Return all lines where the word "scene" can be found.

-- Begin Collected data --

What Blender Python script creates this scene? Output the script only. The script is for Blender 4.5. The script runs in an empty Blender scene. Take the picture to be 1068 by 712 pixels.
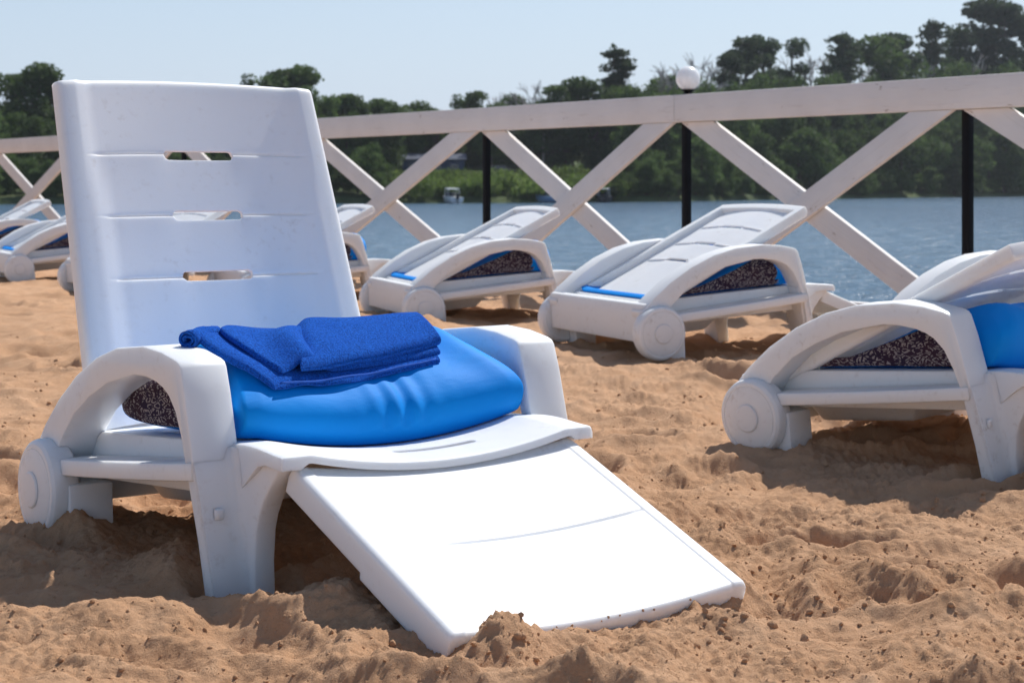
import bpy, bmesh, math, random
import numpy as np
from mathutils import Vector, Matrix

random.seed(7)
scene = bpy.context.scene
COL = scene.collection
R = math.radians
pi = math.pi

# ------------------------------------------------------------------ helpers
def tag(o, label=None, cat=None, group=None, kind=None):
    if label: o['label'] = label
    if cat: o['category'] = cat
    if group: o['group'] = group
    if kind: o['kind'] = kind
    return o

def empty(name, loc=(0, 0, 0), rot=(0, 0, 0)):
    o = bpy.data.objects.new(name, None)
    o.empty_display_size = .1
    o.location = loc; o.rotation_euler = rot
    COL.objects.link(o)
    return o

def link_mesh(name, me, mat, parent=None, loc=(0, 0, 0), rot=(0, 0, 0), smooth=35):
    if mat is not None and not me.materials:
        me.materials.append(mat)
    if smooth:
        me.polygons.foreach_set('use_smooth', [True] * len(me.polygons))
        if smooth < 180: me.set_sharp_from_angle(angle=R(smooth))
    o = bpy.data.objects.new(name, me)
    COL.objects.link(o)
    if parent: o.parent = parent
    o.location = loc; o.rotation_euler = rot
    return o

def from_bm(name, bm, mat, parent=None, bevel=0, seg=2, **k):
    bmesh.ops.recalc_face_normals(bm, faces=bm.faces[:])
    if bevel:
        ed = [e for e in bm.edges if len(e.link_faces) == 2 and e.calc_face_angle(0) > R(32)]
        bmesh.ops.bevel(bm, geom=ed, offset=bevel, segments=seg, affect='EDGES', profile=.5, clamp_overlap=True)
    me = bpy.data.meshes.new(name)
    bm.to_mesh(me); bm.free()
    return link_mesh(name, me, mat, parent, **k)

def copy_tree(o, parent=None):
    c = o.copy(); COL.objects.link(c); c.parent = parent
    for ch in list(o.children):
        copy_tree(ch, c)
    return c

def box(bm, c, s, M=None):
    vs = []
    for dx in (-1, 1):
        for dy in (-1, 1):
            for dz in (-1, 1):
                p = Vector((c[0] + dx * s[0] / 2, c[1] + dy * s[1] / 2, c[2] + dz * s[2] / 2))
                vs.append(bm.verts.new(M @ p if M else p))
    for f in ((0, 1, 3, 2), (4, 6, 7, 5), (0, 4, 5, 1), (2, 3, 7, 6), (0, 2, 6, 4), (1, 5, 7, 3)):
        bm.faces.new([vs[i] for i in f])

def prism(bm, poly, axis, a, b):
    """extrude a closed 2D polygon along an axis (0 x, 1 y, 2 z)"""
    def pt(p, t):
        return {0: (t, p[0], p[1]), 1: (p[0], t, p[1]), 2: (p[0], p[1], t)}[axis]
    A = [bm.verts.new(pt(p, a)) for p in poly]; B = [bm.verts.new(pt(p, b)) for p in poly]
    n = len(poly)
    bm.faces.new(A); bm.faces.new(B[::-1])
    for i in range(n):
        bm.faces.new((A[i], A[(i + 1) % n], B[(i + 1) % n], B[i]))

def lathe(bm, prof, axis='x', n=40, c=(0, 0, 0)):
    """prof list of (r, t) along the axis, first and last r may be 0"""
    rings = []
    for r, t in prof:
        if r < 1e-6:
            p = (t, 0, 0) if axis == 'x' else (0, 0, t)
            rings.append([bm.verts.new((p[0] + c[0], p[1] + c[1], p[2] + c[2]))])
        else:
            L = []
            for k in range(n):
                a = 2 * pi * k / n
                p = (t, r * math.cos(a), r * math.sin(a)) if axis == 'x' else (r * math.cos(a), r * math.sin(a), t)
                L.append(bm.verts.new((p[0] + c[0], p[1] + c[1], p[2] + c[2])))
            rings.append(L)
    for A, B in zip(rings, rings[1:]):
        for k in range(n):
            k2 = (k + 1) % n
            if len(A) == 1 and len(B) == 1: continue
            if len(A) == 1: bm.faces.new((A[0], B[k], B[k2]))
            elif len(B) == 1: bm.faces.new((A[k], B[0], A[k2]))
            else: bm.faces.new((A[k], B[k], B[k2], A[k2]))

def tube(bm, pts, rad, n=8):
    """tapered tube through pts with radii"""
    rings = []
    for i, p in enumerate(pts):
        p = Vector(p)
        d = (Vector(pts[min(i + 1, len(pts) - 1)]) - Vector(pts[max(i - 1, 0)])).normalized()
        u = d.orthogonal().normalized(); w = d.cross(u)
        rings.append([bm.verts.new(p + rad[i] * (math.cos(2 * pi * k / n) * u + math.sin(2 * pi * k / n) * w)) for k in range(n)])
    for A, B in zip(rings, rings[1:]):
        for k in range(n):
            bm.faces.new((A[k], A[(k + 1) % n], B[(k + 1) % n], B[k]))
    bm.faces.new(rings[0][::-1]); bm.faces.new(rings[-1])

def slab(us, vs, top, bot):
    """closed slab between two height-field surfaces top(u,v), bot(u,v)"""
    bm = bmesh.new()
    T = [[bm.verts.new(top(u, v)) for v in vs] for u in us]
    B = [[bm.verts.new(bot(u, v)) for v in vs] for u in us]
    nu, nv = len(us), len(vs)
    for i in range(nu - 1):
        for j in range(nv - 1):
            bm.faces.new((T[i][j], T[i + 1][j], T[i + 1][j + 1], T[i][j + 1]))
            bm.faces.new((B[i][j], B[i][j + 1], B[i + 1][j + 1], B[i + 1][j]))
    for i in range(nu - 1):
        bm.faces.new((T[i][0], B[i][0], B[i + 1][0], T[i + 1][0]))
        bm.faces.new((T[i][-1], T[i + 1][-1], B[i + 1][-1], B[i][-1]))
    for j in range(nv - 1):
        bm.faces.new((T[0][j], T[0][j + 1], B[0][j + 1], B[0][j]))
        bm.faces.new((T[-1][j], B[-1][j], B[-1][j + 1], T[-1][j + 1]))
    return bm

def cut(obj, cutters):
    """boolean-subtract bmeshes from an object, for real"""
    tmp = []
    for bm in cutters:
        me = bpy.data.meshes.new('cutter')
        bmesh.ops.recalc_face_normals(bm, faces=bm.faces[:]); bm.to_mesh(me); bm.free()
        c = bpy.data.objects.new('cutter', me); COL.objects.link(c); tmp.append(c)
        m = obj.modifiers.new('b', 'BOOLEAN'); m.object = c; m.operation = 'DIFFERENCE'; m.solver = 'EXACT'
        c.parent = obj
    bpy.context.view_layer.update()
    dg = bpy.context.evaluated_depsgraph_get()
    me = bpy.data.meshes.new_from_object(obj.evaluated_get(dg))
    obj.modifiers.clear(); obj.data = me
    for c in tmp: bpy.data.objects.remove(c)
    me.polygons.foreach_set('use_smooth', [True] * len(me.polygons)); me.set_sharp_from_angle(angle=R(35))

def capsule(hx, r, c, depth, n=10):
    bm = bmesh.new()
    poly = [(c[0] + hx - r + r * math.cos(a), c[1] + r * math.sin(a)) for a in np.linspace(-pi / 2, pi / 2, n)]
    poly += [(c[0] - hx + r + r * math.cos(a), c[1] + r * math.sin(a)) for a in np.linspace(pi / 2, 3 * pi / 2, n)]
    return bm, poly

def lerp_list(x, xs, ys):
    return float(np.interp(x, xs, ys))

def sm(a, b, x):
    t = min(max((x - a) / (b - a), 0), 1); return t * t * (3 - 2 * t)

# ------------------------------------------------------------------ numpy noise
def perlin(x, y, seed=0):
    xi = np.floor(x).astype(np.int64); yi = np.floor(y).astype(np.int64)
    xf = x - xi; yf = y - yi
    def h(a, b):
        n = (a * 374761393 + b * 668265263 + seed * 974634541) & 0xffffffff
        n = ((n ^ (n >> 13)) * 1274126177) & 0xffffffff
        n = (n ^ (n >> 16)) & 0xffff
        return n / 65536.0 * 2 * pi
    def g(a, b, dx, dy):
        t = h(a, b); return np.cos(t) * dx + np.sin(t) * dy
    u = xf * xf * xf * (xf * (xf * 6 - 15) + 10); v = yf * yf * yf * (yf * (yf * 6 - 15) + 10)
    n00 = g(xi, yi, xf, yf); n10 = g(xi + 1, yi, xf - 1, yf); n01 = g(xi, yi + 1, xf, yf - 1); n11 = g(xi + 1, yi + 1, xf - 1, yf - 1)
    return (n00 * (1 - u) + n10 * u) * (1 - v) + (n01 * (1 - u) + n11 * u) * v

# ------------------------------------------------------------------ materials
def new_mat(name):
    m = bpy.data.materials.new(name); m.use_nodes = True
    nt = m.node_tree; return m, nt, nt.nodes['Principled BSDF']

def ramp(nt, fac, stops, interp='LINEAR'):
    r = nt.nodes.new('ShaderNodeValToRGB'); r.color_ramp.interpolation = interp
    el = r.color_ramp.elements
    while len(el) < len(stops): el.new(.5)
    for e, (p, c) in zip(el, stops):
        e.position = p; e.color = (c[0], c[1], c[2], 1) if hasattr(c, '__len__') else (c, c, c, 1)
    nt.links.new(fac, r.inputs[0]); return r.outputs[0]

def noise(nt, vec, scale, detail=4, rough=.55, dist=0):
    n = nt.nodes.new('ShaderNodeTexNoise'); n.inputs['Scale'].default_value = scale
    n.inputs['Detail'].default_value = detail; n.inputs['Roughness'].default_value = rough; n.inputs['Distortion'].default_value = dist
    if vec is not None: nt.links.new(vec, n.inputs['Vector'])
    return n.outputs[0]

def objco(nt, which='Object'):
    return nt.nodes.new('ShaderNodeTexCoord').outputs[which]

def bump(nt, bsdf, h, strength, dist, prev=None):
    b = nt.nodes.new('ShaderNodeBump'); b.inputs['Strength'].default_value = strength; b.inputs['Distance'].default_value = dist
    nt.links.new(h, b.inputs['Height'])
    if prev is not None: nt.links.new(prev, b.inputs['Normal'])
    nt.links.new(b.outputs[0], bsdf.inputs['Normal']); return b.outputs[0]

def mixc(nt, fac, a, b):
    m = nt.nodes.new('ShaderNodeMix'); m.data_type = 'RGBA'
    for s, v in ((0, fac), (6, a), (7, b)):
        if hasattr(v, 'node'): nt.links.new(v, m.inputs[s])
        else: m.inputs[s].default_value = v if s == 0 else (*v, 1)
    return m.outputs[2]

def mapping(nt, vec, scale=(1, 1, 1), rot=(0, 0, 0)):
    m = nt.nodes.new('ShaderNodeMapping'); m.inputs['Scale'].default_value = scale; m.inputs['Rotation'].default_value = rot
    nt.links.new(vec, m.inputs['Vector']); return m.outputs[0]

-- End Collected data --

Result of the task |
What Blender Python script creates this scene? Output the script only. The script is for Blender 4.5. The script runs in an empty Blender scene. Take the picture to be 1068 by 712 pixels.
scene = bpy.context.scene
COL = scene.collection